If there is a more leftist rural population anywhere in the United States, I would like to know about it. When Greil Marcus was told, a few years ago, that there are communists and socialists in the working-class bars along Hibbing’s main street having arguments that’ve gone on for 100 years, he immediately planned his first trip to the Iron Range. It is no more a coincidence that the region produced Bob Dylan than Gus Hall, or that it was the epicenter of support for Paul Wellstone.

Moose
(the main drag of Hibbing, Minnesota)

Besides the iron mine and Hibbing’s high school — both jaw-dropping sights — there’s plenty more in Hibbing for a Dylan fan to see. There’s the home of Echo Helstrom, who Dylan says brought out the poetry in him.

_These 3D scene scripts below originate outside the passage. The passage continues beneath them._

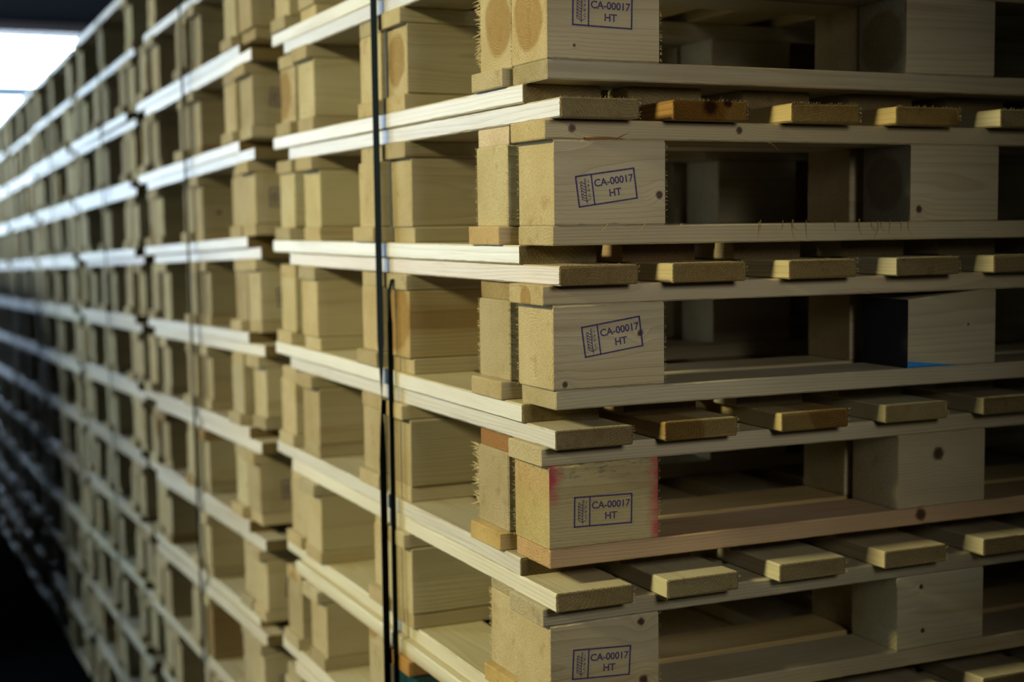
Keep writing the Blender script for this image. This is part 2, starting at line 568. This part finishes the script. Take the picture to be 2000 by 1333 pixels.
def stamp_mesh():
    V, F = [], []

    def seg(x0, y0, x1, y1, wd):
        d = Vector((x1 - x0, y1 - y0))
        n_ = Vector((-d.y, d.x)).normalized() * wd / 2
        b = len(V)
        for (x, y) in ((x0 - n_.x, y0 - n_.y), (x1 - n_.x, y1 - n_.y), (x1 + n_.x, y1 + n_.y), (x0 + n_.x, y0 + n_.y)):
            V.append((x, y))
        F.append((b, b + 1, b + 2, b + 3))

    def put(s, size, cx, cy, sx=1.0):
        v, f = text_mesh(s, size)
        xs = [p[0] for p in v]
        ys = [p[1] for p in v]
        ox, oy = (min(xs) + max(xs)) / 2, (min(ys) + max(ys)) / 2
        b = len(V)
        for p in v:
            V.append(((p[0] - ox) * sx + cx, p[1] - oy + cy))
        for q in f:
            F.append(tuple(b + i for i in q))

    W, Hh = .0690, .0315
    a, b = W / 2, Hh / 2
    seg(-a, b, a, b, .0018)
    seg(-a, -b, a, -b, .0017)
    seg(-a, -b - .0008, -a, b + .0008, .0019)
    seg(a, -b - .0008, a, b + .0008, .0020)
    xd = -a + .0182
    seg(xd, -b, xd, b, .0017)
    put('CA-00017', .0108, (xd + a) / 2 + .0003, .0062, 1.03)
    put('HT', .0108, (xd + a) / 2 + .0005, -.0060, 1.05)
    # ear of grain: stalk, awns and slanting seeds, with four small letters beside it
    sx = -a + .0098
    seg(sx, -.0135, sx, .0128, .0009)
    seg(sx - .0052, -.0085, sx - .0052, .0088, .0007)
    for k in range(6):
        yy = -.0085 + k * .0031
        seg(sx - .0052, yy + .0024, sx - .0004, yy - .0001, .0008)
        seg(sx - .0052, yy + .0018, sx - .0030, yy + .0030, .0006)
    seg(sx - .0054, -.0085, sx, -.0112, .0008)
    seg(sx + .0052, -.0085, sx, -.0112, .0007)
    seg(sx + .0014, -.001, sx + .0014, .0128, .0005)
    for k, ch in enumerate('IPPC'):
        put(ch, .0047, sx + .0040, .0092 - k * .0049, .9)
    me = bpy.data.meshes.new('stamp_mesh')
    me.from_pydata([(x, 0, y) for x, y in V], [], F)      # in the XZ plane, facing -Y
    me.materials.append(INK)
    me.update()
    return me


STAMP = stamp_mesh()


def add_stamp(block, x, z, tilt, blue=False):
    """x from the block's left edge, z from its bottom"""
    o = mesh_obj('stamp', STAMP, block, (x - BW / 2, -BD / 2 - .00025, z - H / 2))
    o.rotation_euler = (0, -math.radians(tilt), 0)
    return o


# ------------------------------------------------------------------ build the row of stacks
OY = [0.0, 1.095, 2.285, 3.375, 4.45, 5.53]
OX = [0.0, -.012, 0.0, 0.0, 0.0, 0.0]
JX = {0: -.0011, 1: .0024, 2: -.0011, 3: .0003, 4: -.0006}
JY = {0: .0003, 1: -.0056, 2: -.0083, 3: .0077, 4: .0059}
AX = {0: .002, 1: 0, 2: 0, 3: 0, 4: .012}
AY = {0: -.012, 1: -.002, 2: -.004, 3: .004, 4: 0}
STAMPS = {0: (.065, .0506, -1.3), 1: (.062, .0394, 7.6), 2: (.070, .0538, 7.7), 3: (.065, .037, -1.2), 4: (.062, .042, -3.3)}
UPL = {
    0: 'upright pallet whose stamped corner block shows brown heartwood, topmost stamp in the nearest stack',
    1: 'upright pallet with a tilted stamp and a dark knot at its corner block edge',
    2: 'upright pallet whose tilted corner stamp has a brown knot on its frame',
    3: 'upright pallet with red spray paint on its stamped corner block',
    4: 'upright pallet with the lowest stamped corner block of the nearest stack',
}
DNL = {
    0: 'upside-down pallet nested in the pallet with brown heartwood at its stamped corner',
    1: 'upside-down pallet nested beneath the deck whose second board end is torn and orange',
    2: 'upside-down pallet nested in the one whose tilted stamp has a knot',
    3: 'upside-down pallet nested in the red sprayed one, its block edge full of splinters',
    4: 'upside-down pallet nested in the lowest stamped one of the nearest stack',
}
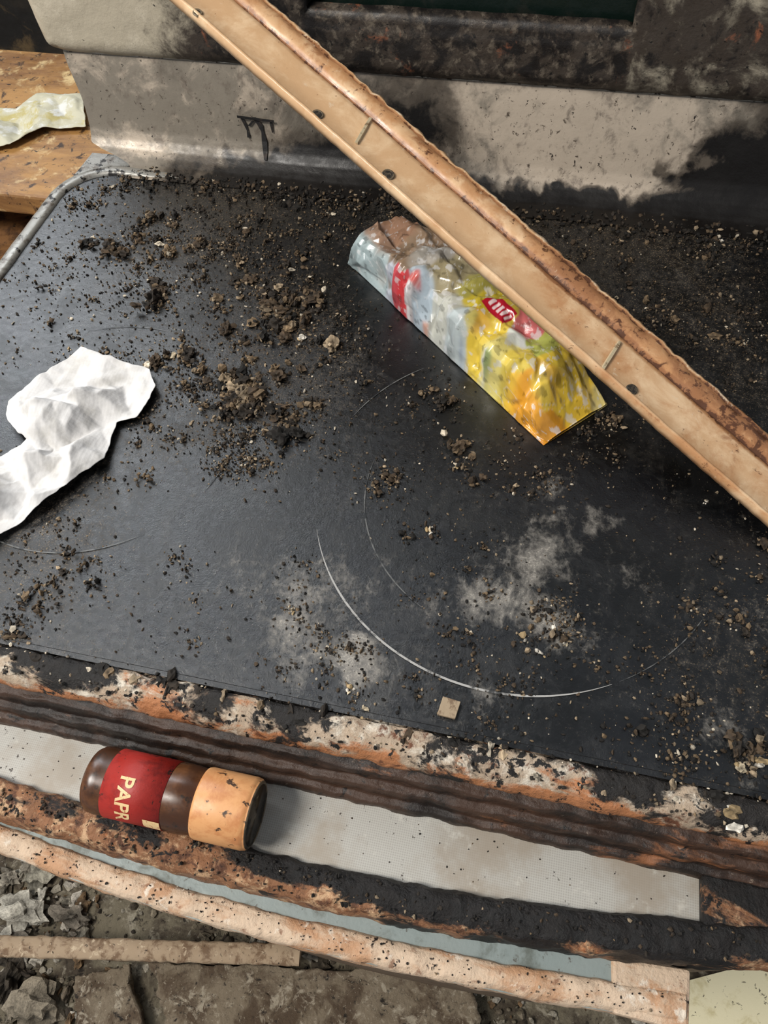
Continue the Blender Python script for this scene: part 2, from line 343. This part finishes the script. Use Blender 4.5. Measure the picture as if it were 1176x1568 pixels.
def frame():
    x0,x1,z0,z1=-.475,.34,.088,.46; wx0,wx1,wz0,wz1=-.22,.045,.133,.40
    yf=.644
    nx,nzz=150,80; V=[];C=[];idx={}
    for i in range(nx):
        for j in range(nzz):
            x=x0+(x1-x0)*i/(nx-1); z=z0+(z1-z0)*j/(nzz-1)
            r=.028
            if x<x0+r and z<z0+r:
                dx=x0+r-x; dz=z0+r-z; L=math.hypot(dx,dz); Mx=max(dx,dz)
                if L>0: f=Mx/L; x=x0+r-dx*f; z=z0+r-dz*f
            e=min(z-z0,x-x0); y=yf+.006*(1-sm(0,.008,e))
            we=max(wx0-x,x-wx1,wz0-z,z-wz1)
            if 0<=we<.005: y+=.004*(1-we/.005)
            y+=.0006*nz(x,0,z,60,3)
            idx[i,j]=len(V); V.append((x,y,z)); C.append(sm(-.40,-.27,x)*(1.0 if x<.045 else .68))
    F=[]
    for i in range(nx-1):
        for j in range(nzz-1):
            cx=x0+(x1-x0)*(i+.5)/(nx-1); cz=z0+(z1-z0)*(j+.5)/(nzz-1)
            if wx0<cx<wx1 and wz0<cz<wz1: continue
            F.append((idx[i,j],idx[i+1,j],idx[i+1,j+1],idx[i,j+1]))
    o=mk('upper_panel',V,F,M_frame,stove,attrs={'char':C})
    s=o.modifiers.new('s','SOLIDIFY'); s.thickness=.012; s.offset=-1
    mk('window_pane',[(wx0-.01,yf+.018,wz0-.01),(wx1+.01,yf+.018,wz0-.01),(wx1+.01,yf+.018,wz1+.01),(wx0-.01,yf+.018,wz1+.01)],[(0,1,2,3)],M_pane,stove)
frame()
box('back_support',-.45,.30,.664,.69,-.06,.44,M_black,stove)

# ================= BEAM =================
P1=W(1176,728,.022); P0=W(420,68,.165); d=(P1-P0).normalized()
start=P0-d*.262; end=P1+d*.055
wv=Vector((-d.y,d.x,0)).normalized()
if wv.y<0: wv=-wv
up=wv.cross(d).normalized()
if up.z<0: up=-up
bp=[(-.0262,-.007,.1),(-.0268,-.003,.1),(-.0264,.0008,.35),(-.0252,.0014,0),(-.0240,.0008,.1),(-.0225,.0,.0),(-.012,-.0004,0),(-.004,-.0004,0),(.003,0,.15),(.0065,-.0003,.8),(.0082,-.0024,2.1),(.0096,-.0006,1.3),(.011,.0012,.7),(.0135,.0022,.7),(.017,.0026,.8),(.0205,.0026,1.0),(.0225,.0014,1.7),(.0240,.0024,.5),(.0262,.0014,.2),(.0268,-.010,.6),(.0245,-.0105,1),(.0243,-.004,1),(-.0245,-.004,1),(-.0248,-.007,1)]
beam=empty('metal_channel')
n=420;L=(end-start).length;V=[];Rr=[];Ch=[];m=len(bp)
for i in range(n):
    s=L*i/(n-1); p=start+d*s
    for (a,b,r) in bp:
        j=.0008*nz(s,a,0,110,4)*(1.7 if a>.022 else .35); q=p+wv*(a+j)+up*(b+j*.5+.0008*nz(s,0,a,10,2))
        V.append(q); Rr.append(r+.8*sm(.40,.8,s/L)*(.6+nz(s,a*4,2,14,2))+.2*nz(s,a,5,30,2)); Ch.append((1.0 if .0235<a else 0)*(.4+.8*nz(s,9,0,30,3)))
fc=gridf(n,m,True); fc.append(tuple(range(m))); fc.append(tuple(range((n-1)*m,n*m))[::-1])
mk('channel_profile',V,fc,M_beam,beam,attrs={'rust':Rr,'chip':Ch})
def on_beam(px,py):
    o=Vector((0,0,H)); c=Vector((px-588,784-py,-F)); dr=Vector((XC.dot(c),YC.dot(c),ZC.dot(c)))
    tt=(P0-o).dot(up)/dr.dot(up); return o+dr*tt
def disc(c,r,z,n=20): return [c+(d*math.cos(2*math.pi*k/n)+wv*math.sin(2*math.pi*k/n))*r+up*z for k in range(n)]
VV=[];FF=[]; V2=[];F2=[]
for (px,py,r) in ((484,178,.0032),(592,270,.0034),(965,599,.0030),(300,22,.0026)):
    c=on_beam(px,py)+wv*.0015; n=20
    a=disc(c,r,.0009); o=len(VV); VV+=a; FF.append(tuple(range(o,o+n)))
    o=len(V2); V2+=disc(c,r*1.35,.0002)+disc(c,r*1.2,.0014)+disc(c,r*.95,.0009)
    for q in range(2):
        for k in range(n): F2.append((o+q*n+k,o+q*n+(k+1)%n,o+(q+1)*n+(k+1)%n,o+(q+1)*n+k))
mk('bolt_holes',VV,FF,M_hole,beam,smooth=False)
mk('hole_rims',V2,F2,M_capend,beam)
VV=[];FF=[]
for (x0,y0,x1,y1) in ((545,221,567,183),(922,566,948,525)):
    a=on_beam(x0,y0);b=on_beam(x1,y1); e=(b-a).normalized(); s=e.cross(up)*.0015; o=len(VV)
    VV+=[a-s+up*.0002,a+s+up*.0002,b+s+up*.0002,b-s+up*.0002, a-s*.6+up*.0018,a+s*.6+up*.0018,b+s*.6+up*.0018,b-s*.6+up*.0018]
    FF+=[(o+4,o+5,o+6,o+7),(o,o+1,o+5,o+4),(o+1,o+2,o+6,o+5),(o+2,o+3,o+7,o+6),(o+3,o,o+4,o+7)]
mk('slots',VV,FF,M_slot,beam,smooth=False)

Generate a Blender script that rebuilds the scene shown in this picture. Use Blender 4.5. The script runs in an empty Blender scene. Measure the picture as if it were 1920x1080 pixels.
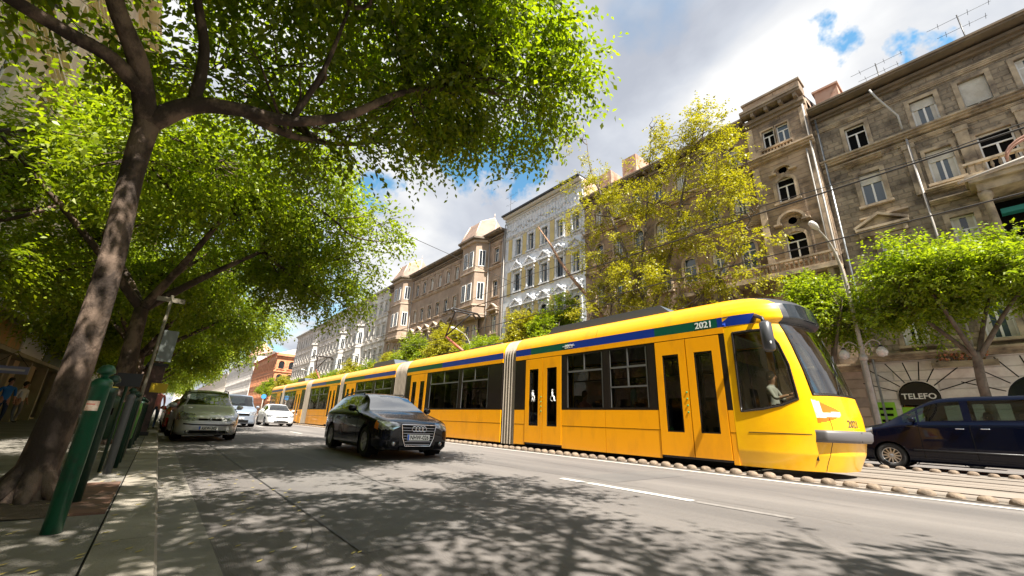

There’s the auditorium where Dylan played his first paying gig. There’s the Moose Lodge where Dylan used to practice on their piano. There’s the hotel where Dylan had his bar mitzvah. There’s the synagogue he attended. And, of course, there’s his boyhood home. After all this, you’ll want to drink and think. The natural place would be Zimmy’s, a Bob Dylan-themed bar and restaurant.

I’m embarrassed to say that I lived in Minneapolis for 19 years without very much questioning the prevailing impression that Dylan grew up in some forgettable little town — it hardly mattered which. (In fact, I’m embarrassed by thinking ANYBODY grew up in such a place.) I’m thankful to the organizers of the Dylan Symposium (particularly Colleen Sheehy) for providing the incentive to go to Hibbing personally. In my experience, that’s the only way its importance can “sink in.”

Until you can get there, look for a great article by Greil Marcus about Hibbing High School to appear soon (I think in the spring issue of Daedalus).

 

Editor’s Note: This is part of a series of entries about the Bob Dylan symposium held in Minneapolis from March 25 to 27, 2007. An authoritative book based on the conference is planned for early 2008, so I won’t even try to do much justice to the conference or the papers delivered there.

Instead, I’ll try to explain the most interesting stuff that wound up in my notepad, with little of The Celestial Monochord’s customary contemplative ruminations. The writing on the symposium will be a little more like “covering” an event, citizen-journalist style.